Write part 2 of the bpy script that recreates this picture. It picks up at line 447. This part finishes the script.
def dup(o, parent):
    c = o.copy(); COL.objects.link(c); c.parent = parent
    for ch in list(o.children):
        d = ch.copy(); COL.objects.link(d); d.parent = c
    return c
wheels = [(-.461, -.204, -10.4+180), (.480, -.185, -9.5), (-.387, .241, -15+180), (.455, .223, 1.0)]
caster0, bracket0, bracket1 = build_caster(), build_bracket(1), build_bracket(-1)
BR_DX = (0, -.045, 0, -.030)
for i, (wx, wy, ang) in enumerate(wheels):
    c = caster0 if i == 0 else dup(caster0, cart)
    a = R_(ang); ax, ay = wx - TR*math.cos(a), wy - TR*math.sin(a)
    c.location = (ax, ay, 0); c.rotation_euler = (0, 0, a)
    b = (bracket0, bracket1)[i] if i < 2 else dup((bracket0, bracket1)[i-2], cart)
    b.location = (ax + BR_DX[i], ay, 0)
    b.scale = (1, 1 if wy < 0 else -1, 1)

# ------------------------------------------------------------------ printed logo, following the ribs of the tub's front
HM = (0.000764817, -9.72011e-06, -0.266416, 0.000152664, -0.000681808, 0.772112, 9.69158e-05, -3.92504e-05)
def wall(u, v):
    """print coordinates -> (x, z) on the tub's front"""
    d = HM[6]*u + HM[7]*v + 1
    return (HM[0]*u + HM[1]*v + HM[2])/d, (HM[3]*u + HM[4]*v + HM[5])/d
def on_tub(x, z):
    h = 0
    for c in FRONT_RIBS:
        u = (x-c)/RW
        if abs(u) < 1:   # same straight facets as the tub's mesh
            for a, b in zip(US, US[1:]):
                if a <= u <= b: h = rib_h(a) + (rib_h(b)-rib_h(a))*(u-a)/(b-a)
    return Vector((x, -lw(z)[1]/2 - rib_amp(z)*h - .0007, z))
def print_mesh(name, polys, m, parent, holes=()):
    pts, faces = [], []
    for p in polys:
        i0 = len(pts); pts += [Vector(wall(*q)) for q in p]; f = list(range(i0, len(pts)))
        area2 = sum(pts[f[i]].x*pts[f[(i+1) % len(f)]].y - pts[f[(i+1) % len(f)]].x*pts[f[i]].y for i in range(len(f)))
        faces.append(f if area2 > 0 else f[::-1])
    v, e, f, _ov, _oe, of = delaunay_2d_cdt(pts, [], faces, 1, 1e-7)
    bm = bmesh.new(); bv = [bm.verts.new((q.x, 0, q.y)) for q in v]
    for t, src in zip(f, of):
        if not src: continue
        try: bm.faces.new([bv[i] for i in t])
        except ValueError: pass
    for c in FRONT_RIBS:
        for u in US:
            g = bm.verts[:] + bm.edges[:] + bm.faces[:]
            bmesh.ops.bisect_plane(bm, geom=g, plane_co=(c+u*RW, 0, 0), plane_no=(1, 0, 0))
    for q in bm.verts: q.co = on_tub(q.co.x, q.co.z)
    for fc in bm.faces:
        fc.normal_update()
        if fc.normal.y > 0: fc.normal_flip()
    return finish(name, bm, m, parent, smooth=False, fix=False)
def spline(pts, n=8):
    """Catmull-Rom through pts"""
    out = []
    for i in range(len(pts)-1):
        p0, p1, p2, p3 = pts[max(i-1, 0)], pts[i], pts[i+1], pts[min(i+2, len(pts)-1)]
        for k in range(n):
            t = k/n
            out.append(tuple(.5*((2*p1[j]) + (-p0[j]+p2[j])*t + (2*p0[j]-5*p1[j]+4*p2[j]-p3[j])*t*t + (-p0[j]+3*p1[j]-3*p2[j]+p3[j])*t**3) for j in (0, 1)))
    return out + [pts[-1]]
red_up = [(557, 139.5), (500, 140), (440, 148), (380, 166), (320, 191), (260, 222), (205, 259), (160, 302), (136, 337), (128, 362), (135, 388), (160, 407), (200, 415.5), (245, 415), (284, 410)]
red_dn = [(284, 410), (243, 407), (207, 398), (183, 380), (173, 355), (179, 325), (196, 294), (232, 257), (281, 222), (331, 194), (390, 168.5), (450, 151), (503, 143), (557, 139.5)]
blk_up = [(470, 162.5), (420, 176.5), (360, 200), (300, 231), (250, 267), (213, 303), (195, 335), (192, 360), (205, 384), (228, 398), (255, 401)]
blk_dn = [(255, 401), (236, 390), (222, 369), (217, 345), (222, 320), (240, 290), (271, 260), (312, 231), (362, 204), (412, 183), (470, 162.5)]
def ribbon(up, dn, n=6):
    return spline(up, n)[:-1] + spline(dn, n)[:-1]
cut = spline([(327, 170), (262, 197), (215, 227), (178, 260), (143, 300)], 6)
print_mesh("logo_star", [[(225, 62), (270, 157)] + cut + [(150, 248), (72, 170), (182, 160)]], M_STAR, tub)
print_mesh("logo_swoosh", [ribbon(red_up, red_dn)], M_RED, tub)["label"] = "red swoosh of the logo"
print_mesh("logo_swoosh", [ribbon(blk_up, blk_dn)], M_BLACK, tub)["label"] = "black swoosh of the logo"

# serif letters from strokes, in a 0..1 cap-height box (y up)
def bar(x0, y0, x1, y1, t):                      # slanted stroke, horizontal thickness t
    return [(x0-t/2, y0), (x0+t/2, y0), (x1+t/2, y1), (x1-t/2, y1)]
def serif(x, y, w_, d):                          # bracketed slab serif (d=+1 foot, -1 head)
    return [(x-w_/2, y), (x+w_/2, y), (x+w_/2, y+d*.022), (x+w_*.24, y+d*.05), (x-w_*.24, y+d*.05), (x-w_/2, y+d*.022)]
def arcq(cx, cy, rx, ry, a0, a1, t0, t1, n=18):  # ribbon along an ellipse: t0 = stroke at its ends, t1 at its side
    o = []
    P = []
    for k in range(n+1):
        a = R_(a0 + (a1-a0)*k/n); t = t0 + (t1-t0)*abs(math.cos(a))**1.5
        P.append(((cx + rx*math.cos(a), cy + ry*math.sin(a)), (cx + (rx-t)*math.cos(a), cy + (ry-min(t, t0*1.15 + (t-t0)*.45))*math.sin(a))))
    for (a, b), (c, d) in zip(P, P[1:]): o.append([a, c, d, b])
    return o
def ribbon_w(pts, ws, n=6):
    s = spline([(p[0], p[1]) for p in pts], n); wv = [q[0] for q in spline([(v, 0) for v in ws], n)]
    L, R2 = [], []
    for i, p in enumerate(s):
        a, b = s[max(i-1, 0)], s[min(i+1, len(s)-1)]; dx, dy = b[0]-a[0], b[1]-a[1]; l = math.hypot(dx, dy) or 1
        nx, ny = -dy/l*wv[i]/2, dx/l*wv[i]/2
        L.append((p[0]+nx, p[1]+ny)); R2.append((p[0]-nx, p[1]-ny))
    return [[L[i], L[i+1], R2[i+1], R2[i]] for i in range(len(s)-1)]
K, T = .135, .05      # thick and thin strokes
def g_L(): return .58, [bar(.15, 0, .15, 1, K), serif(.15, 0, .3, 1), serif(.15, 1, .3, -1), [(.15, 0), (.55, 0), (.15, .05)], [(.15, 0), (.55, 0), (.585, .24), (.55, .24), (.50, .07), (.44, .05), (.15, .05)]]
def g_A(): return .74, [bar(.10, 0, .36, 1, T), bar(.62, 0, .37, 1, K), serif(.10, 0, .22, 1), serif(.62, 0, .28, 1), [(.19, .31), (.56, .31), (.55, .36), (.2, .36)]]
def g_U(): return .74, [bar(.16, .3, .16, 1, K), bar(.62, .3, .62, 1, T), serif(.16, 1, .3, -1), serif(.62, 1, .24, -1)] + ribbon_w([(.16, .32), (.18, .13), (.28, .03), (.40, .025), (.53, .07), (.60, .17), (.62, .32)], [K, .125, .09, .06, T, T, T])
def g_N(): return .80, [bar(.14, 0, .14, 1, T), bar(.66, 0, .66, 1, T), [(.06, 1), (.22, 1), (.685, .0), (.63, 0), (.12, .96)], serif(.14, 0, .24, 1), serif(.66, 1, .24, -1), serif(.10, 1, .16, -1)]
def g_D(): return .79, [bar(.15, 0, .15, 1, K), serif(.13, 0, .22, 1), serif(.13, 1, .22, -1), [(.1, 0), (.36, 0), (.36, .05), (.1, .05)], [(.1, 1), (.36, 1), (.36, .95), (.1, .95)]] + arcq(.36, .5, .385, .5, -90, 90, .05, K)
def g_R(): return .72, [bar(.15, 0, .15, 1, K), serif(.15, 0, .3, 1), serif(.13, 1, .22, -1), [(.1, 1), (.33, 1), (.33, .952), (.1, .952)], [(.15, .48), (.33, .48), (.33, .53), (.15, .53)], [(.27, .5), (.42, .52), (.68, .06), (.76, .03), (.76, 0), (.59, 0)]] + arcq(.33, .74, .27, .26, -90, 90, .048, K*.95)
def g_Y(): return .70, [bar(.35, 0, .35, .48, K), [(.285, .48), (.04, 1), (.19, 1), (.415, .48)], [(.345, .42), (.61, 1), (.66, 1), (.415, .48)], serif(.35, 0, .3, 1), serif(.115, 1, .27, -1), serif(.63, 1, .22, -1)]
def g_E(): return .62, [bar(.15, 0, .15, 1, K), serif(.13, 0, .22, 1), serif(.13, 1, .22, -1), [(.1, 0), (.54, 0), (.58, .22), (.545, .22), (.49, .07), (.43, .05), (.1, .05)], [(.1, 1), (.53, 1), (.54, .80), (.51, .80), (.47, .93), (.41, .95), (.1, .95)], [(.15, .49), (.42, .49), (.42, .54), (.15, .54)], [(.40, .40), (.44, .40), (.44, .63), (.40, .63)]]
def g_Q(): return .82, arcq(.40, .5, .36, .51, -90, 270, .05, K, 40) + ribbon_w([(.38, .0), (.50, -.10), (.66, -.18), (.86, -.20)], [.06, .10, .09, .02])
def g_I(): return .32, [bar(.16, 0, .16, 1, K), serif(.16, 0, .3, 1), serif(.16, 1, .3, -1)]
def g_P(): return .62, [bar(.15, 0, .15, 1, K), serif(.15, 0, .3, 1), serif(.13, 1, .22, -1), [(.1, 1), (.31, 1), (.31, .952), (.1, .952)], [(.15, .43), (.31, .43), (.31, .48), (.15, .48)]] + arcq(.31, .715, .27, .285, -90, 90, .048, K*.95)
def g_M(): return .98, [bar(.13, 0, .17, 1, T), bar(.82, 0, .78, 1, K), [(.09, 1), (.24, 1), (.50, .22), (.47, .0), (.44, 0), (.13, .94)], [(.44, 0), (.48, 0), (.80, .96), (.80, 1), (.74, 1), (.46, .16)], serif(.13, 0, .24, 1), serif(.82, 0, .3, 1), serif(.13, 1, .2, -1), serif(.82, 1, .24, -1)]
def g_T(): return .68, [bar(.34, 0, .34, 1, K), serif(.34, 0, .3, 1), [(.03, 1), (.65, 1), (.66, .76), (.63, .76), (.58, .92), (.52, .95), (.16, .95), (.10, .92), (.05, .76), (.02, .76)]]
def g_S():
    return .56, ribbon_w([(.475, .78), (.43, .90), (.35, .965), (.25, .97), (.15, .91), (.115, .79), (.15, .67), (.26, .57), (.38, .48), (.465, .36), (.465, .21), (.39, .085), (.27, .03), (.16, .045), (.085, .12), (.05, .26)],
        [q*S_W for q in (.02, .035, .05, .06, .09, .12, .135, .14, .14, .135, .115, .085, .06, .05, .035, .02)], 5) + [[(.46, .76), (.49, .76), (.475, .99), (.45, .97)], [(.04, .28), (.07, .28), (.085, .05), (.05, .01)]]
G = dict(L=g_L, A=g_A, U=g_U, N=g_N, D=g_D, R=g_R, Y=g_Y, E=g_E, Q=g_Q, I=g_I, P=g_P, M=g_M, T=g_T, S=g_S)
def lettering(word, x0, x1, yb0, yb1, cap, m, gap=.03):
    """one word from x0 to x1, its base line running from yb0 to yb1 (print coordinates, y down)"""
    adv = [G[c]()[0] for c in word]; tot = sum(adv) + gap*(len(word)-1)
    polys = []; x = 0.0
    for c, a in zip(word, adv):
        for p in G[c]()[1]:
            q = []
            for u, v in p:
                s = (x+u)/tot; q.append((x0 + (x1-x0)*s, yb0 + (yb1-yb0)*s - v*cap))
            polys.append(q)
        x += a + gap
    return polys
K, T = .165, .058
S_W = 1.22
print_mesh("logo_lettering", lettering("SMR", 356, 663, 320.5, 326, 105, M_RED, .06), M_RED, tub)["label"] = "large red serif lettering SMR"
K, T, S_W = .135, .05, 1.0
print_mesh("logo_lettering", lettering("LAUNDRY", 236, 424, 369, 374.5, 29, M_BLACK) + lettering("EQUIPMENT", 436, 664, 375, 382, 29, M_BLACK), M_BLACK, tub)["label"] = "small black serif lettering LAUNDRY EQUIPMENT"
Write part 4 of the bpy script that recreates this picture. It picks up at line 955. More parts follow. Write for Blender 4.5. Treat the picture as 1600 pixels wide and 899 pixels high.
________________
▶ Work to complete
Each line above that includes "recreates" should be shown.

▶ Solution to this problem
Write part 2 of the bpy script that recreates this picture. It picks up at line 447. This part finishes the script.
Write part 4 of the bpy script that recreates this picture. It picks up at line 955. More parts follow. Write for Blender 4.5. Treat the picture as 1600 pixels wide and 899 pixels high.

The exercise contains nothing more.